On a plantation not far from the river, we learned they had made eight bales to the hand. Mentioning it, afterwards, to a man who knew the place, he said they had planted earlier than their neighbours, and worked night and day, and, he believed, had lied, besides. They had sent cotton both by Galveston and by Grand Ecore, and had found the cost the same, about $8 per bale of 500 lbs.

We called at a plantation offered for sale. It was described in the hand-bills as having a fine house. We found it a cabin without windows. The proprietor said he had made ten bales to the hand, and would sell with all the improvements, a new gin-house, press, etc., for $6 per acre.

The roadside, though free from the gloom of pines, did not cheer up, the number of deserted wrecks of plantations not at all diminishing. The occupied cabins were no better than before. We had entered our promised land; but the oil and honey of gladness and peace were nowhere visible. The people we met were the most sturdily inquisitive I ever saw. Nothing staggered them, and we found our account in making a clean breast of it as soon as they approached.

We rode through the shire-town, Milam, without noticing it. Its buildings, all told, are six in number.

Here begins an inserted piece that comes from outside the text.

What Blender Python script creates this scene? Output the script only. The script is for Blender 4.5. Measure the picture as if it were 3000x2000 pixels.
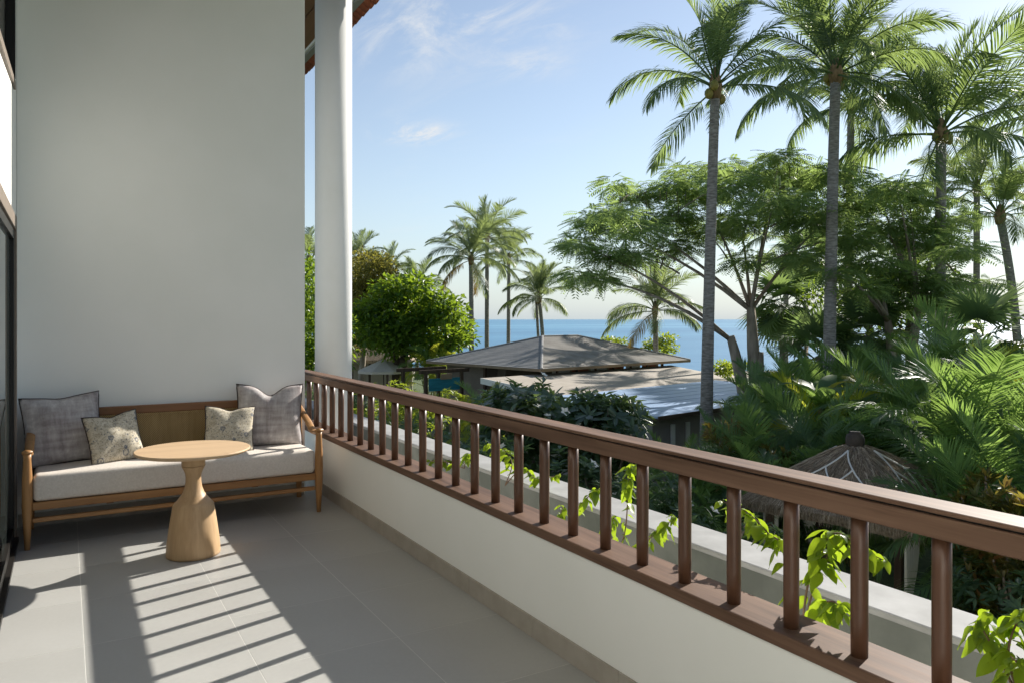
import bpy, math, random
import numpy as np
from mathutils import Vector, Matrix, Euler

for o in list(bpy.data.objects):
    bpy.data.objects.remove(o)
sc = bpy.context.scene
col = sc.collection
R = math.radians

# ------------------------------------------------------------------ camera
EYE = 1.4                      # eye height above the balcony floor (z = 0)
YAW = R(30.77)                 # to the right of the railing's direction (+Y)
FPX, PCX, PHY = 2200.0, 1500.0, 936.0
cd = bpy.data.cameras.new('camera')
cam = bpy.data.objects.new('camera', cd)
col.objects.link(cam)
cam.location = (0, 0, EYE)
cam.rotation_euler = (R(90), 0, -YAW)
cd.sensor_width = 36
cd.lens = FPX / 3000 * 36
cd.shift_y = -64 / 3000
cd.clip_start = .05
cd.clip_end = 60000
sc.camera = cam

# ------------------------------------------------------------------ sky and sun
SUN_EL = R(28.3)
SUN_H = Vector((.96, .28, 0)).normalized()
SUN = Vector((SUN_H.x * math.cos(SUN_EL), SUN_H.y * math.cos(SUN_EL), math.sin(SUN_EL)))
SKY_STRENGTH = .054
SUN_STRENGTH = 2.95
EXPOSURE = 1.52

world = bpy.data.worlds.new('World')
sc.world = world
world.use_nodes = True
wn, wl = world.node_tree.nodes, world.node_tree.links
wn.clear()
wo = wn.new('ShaderNodeOutputWorld')
bg = wn.new('ShaderNodeBackground')
bg.inputs['Strength'].default_value = SKY_STRENGTH
sky = wn.new('ShaderNodeTexSky')
sky.sky_type = 'NISHITA'
sky.sun_disc = False
sky.sun_elevation = SUN_EL
sky.sun_rotation = math.atan2(SUN_H.x, SUN_H.y)
sky.altitude = 0
sky.air_density = 1.0
sky.dust_density = .2
sky.ozone_density = 1.2


def wmath(op, a, b=None, c=None):
    n = wn.new('ShaderNodeMath'); n.operation = op
    for i, v in enumerate((a, b, c)):
        if v is None: continue
        if isinstance(v, (int, float)): n.inputs[i].default_value = v
        else: wl.new(v, n.inputs[i])
    return n.outputs[0]


wtc = wn.new('ShaderNodeTexCoord')
wsep = wn.new('ShaderNodeSeparateXYZ'); wl.new(wtc.outputs['Generated'], wsep.inputs[0])
wz = wmath('MAXIMUM', wsep.outputs[2], .03)
wcx = wmath('DIVIDE', wsep.outputs[0], wz)      # point on a cloud sheet one unit up
wcy = wmath('DIVIDE', wsep.outputs[1], wz)
wcomb = wn.new('ShaderNodeCombineXYZ'); wl.new(wcx, wcomb.inputs[0]); wl.new(wcy, wcomb.inputs[1])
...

We passed several immigrant trains in motion, in spite of the weather. Their aspect was truly pitiful. Splashed with a new coating of red mud, dripping, and staggering, beating still the bones of their long worn-out cattle, they floundered helplessly on.

San Augustine made no very charming impression as we entered, nor did we find any striking improvement on longer acquaintance. It is a town of perhaps fifty or sixty houses, and half a dozen shops. Most of the last front upon a central square acre of neglected mud. The dwellings are clap-boarded, and of a much higher class than the plantation dwellings. As to the people, a resident told us there was but one man in the town that was not in the constant habit of getting drunk, and that this gentleman relaxed his Puritanic severity during our stay in view of the fact that Christmas came but once that year.

Late on Christmas eve, we were invited to the window by our landlady, to see the pleasant local custom of The Christmas Serenade. A band of pleasant spirits started from the square, blowing tin horns, and beating tin pans, and visited in succession every house in the village, kicking in doors, and pulling down fences, until every male member of the family had appeared, with appropriate instruments, and joined the merry party. They then marched to the square, and ended the ceremony with a centupled tin row. In this touching commemoration, as strangers, we were not urged to participate.

A gentleman of the neighbourhood, addicted, as we knew, to a partiality towards a Rip Van Winkle, tavern-lounging style of living, told us he was himself regarded by many of his neighbours with an evil eye, on account of his “stuck-up” deportment, and his habit of minding too strictly his own business. He had been candidate for representative, and had, he thought, probably been defeated on this ground, as he was sure his politics were right.

Not far from the village stands an edifice, which, having three stories and sashed windows, at once attracted our attention. On inquiry, we learned a story, curiously illustrative of Texan and human life. It appeared that two universities were chartered for San Augustine, the one under the protection of the Methodists, the other of the Presbyterians. The country being feebly settled, the supply of students was short, and great was the consequent rivalry between the institutions. The neighbouring people took sides upon the subject so earnestly, that, one fine day, the president of the Presbyterian University was shot down in the street. After this, both dwindled, and seeing death by starvation staring them in the face, they made an arrangement by which both were taken under charge of the fraternity of Masons. The buildings are now used under the style of “The Masonic Institute,” the one for boys, the other for girls. The boys occupy only the third story, and the two lower stories are falling to ludicrous decay—the boarding dropping off, and the windows on all sides dashed in.

The Mexican habitations of which San Augustine was once composed, have all disappeared. We could not find even a trace of them.